O Norte da Jutlândia sempre foi terra pobre. “O melhor investimento que se podia fazer nesta terra era comprar um bilhete para a América e nunca mais cá pôr os pés.” Foi um investimento que muita gente fez. Agora, já não é para a América que as pessoas vão, e sim para Aarhus ou Copenhaga, mas a região continua a despovoar-se. Uma das características curiosas desta parte da Jutlândia do Norte onde a Karen cresceu e passámos agora férias é a paisagem de rimmer e dobber. Traduzo o artigo da Wikipédia em dinamarquês que explica essa paisagem:
Rimmer e dobber são um tipo de paisagem natural que existe na bacia sedimentar marinha de Vendsyssel. Esta paisagem é um vestígio de uma antiga área de praia rasa, com uma ligeira inclinação. Nestas condições, as ondas causam um depósito de materiais na forma de bancos de areia sob a água e barreiras que se erguem acima do nível do mar. Se houver regressão (baixa do nível de água), os processos que criaram a barreira param e pode começar a formar-se uma nova barreira, mas a um nível ligeiramente abaixo da anterior. Se houver nova transgressão (subida do nível do mar), a barreira é movida para dentro. Formar-se-á, pois, uma paisagem plana ondulada de cristas de areia que se estendem por muitos quilómetros. Estas cristas de areia, chamadas rimmer, podem ser ampliadas pela formação de dunas, ao passo que as depressões entre elas, chamadas dobber, se tornarão húmidas e se transformarão em pântanos.
As estruturas de rimmer-dobber têm geralmente entre 10 m e 100 m de largura, com uma altura que pode variar entre 1 m e 8 m. As rimmer são compostas por areia de dunas e das praias, ao passo que as dobber se caracterizam pela formação de turfa.
As rimmer que ainda existem têm muitas vezes por uma vegetação de charneca ou árvores e arbustos espontâneos, enquanto nas dobber se costumam encontrar turfeiras e prados velhos.
As maiores áreas do tipo de paisagem de rimmer e dobber na Dinamarca encontram-se no Norte da Jutlândia, na Charneca de Jerup, a noroeste de Jerup, 13 km a noroeste de Frederikshavn, mas este tipo de paisagem também se encontra no Grenen
rimmer e dobber perto da casa de escoteiros que o meu cunhado alugou para as férias da família. Ena, a quantidade de matizes de verde que há numa charneca assim! Infelizmente, ilustram muito mal a descrição as fotografias que aqui vos deixo, porque não faço ideia de como se fotografe esse colorido.
À tardinha, desaparecem as cores e surge uma névoa mágica. É a mesma paisagem, mas é também outra paisagem muito diferente, vestida agora de uma beleza nova. “Mosekonen brygger”, é o que se diz nessa altura, “a mulher do pântano está a fazer cerveja”.
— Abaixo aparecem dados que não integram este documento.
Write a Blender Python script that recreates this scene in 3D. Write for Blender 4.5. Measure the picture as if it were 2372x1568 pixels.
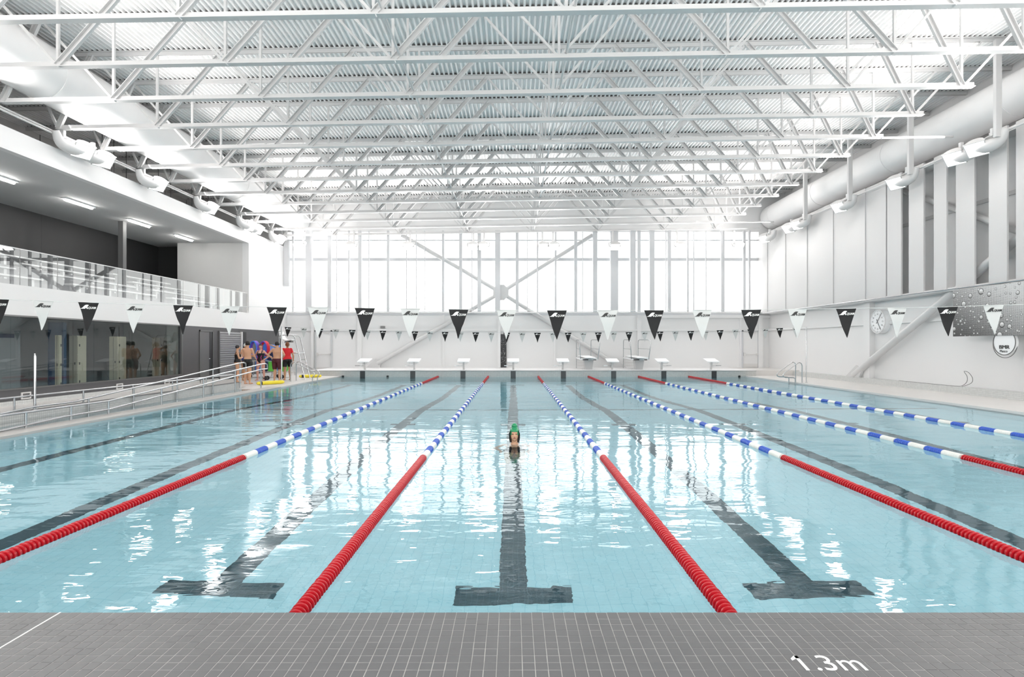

A mulher do pântano é uma criatura sobrenatural que, como o seu nome indica, vive nos pântanos e não tem outra atividade conhecida que não seja fabricar cerveja, produzindo esta névoa baixa que aparece nas zonas húmidas quando a temperatura desce de repente ao fim do dia. (Eis a mulher do pântano numa ilustração de G. Achen para um conto de Henrik Pontoppidan, 1887)
A praia de Skiveren
Não são as rimmer e dobber a dar à paisagem as dezenas de tonalidades de verde que ela tem. Na charneca entre as falésias de Skiveren e a igreja de Råbjerg, não há rimmer e dobber, mas continua o espetáculo de cor.

“O que é que estás a fotografar, se não há aqui para fotografar?”, pergunta-me o meu cunhado. Digo-lhe das matizes de verde.
“Ah, isso é verdade! E se pedires a um pintor para te pintar a paisagem, põe-te tudo verde – dois ou três tons de verde, vá – e já está. E o verde da paisagem nem sempre é realmente verde, às vezes são castanhos, amarelos ou pretos que se misturam.” Dependerá muito dos pintores, com certeza. Os grandes pintores dinamarqueses, suecos e noruegueses que se juntavam em Skagen fascinados pela luz desta terra preferiam olhar para o mar a olhar para a terra, quando não faziam retratos uns dos outros ou pintavam os tipos pitorescos dos pescadores da região. Se fizeram pinturas da fascinante paisagem da charneca, não são, pelo menos, muito conhecidas e não as encontro.


A igreja de Råbjerg não tem torre. A fé move montanhas, mas nem sempre chega para convencer os banqueiros a fazer empréstimos: como o dinheiro não chegava para um torre regular, pôs-se o sino numa torre de madeira ao lado da igreja. (Estou a vender-vos a história ao mesmo preço a que a comprei, como costuma dizer-se, mas não vos aconselho a comprar a preço de pechincha as histórias que vos contem.)